Der kleine sechsjährige Bibek fiel mir sofort auf, als ich kürzlich (2018) unsere Programme und Schulen in Nuwakot besuchte. Nicht, weil er lautstark beim gemeinsamen Sport und Spiel herumtobte, sondern aufgrund seiner Schüchternheit und weil er mir quasi den ganzen Tag am Rockzipfel hing, mir überall hin folgte. Ich bemerkte eine tiefe Traurigkeit in seinem Blick, der oft ins Leere ging. Von seinem Lehrer erfuhr ich dann auf Nachfrage den Grund dafür: Seine Eltern leben zwar noch, dennoch gilt Bibek als „soziales Waisenkind“, da er ohne Mutter und Vater aufwachsen muss und den Grund dafür noch nicht verstehen kann.
Von allen verlassen
Sein 30-jähriger Vater ist starker Alkoholiker – sämtlichen Verdienst seiner Tagelöhnerarbeit investierte er stets direkt in seine Trinksucht. Seine Familie lebte dadurch in großer Armut. Wenn er abends schwer betrunken nach Hause kam, verprügelte er seine Frau. Eines Tages hielt diese das nicht mehr aus und lief davon, um danach niemals wieder zurückzukommen. Das hat den damals vierjährigen Bibek schwer traumatisiert.

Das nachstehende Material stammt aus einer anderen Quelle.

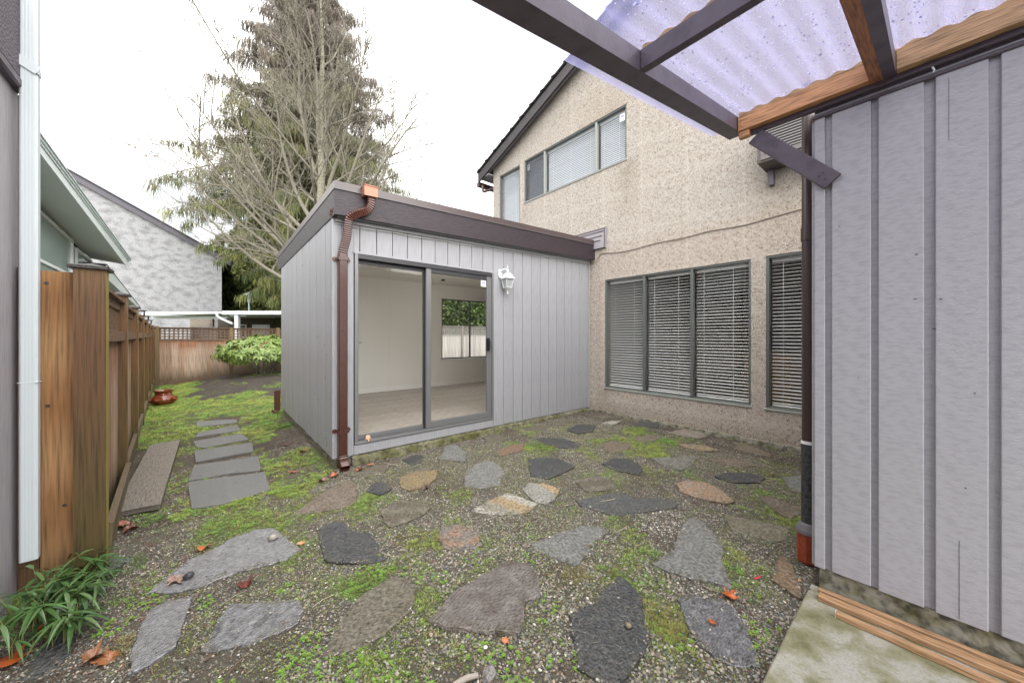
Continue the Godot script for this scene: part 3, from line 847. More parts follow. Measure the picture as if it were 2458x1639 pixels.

Von dem Augenblick an, als seine Frau über alle Berge war, überließ auch der Vater den Sohn seinem Schicksal und kam einfach nicht mehr nach Hause. Bibeks Großeltern blieb nichts anderes übrig, als den einsamen Jungen aufzunehmen.
Sie geben ihr Bestes, den Jungen großzuziehen. Doch es fällt ihnen zunehmend schwerer, altersbedingt können sie kaum genug verdienen, um den Jungen und sich ausreichend zu ernähren. Die Großmutter Sita berichtet uns, dass sie Holz sammele, um es zu verkaufen, außerdem besitzen sie ein paar Ziegen – doch damit kommen sie eher schlecht als recht über die Runden. Die Großmutter beklagt außerdem, dass Bibeks Mutter sich nie nach ihrem Sohn erkundigt hätte. Sie lebe in einem anderen Dorf und habe eine neue Familie gegründet.
Ein weiter Weg, der sich lohnt
Damit Bibek einmal der Armut entkommen kann, schickt ihn die lebenstüchtige Großmutter jeden Tag zur Schule, auch wenn der Weg für den kleinen Bub weit ist. Bibek läuft täglich alleine den einstündigen steilen Weg vom Dorf Charghare zur Sansari Devi Schule. Keiner seiner Mitschüler kommt aus Charghare – somit gibt es niemanden, der den Erstklässler begleiten könnte. Das hat mich besonders berührt, dass die Großeltern trotz der schweren Umstände an die Zukunft des Enkels denken und ihn nicht einfach zur Kinderarbeit verpflichten, wie es so viele tun würden – gerade innerhalb der armen Tamang-Kaste. Die Schule macht Bibek Spaß und das Zusammensein mit Gleichaltrigen lenkt ihn gewiss von der Trauer über den Verlust der Eltern ab.
Zuwendung, die Bestand hat
Back to Life wird sich der Zukunft des Jungen annehmen und ihn fortan unterstützen. Mit einer neuen Schuluniform, Tasche und Lernmaterial geht es los: Wenn Bibek im Gegensatz zu seinen Mitschülern schon kein reguläres Familienleben hat, so soll er sich zumindest nicht äußerlich von seinen Mitschülern unterscheiden müssen.
Außerdem haben wir den Großeltern neue Decken, Kissen, Kochgeschirr und andere wichtige Haushaltsgegenstände gestiftet, damit sich die Wohnbedingungen in der sehr beengten Hütte, die sie gemeinsam mit Bibek bewohnen, verbessern.
Bibek wird, wie alle Patenkinder, regelmäßig von unserem Patenschaftsteam zu Hause besucht. So können wir feststellen, wie es der Familie geht. Wir nutzen den Besuch, um relevante Themen mit den Eltern/Großeltern zu besprechen. Von der Gesundheitsvorsorge, der richtigen Ernährung bis hin schulischen Entwicklung des Kindes. Auch während der Corona-Krise stehen wir ihnen bei.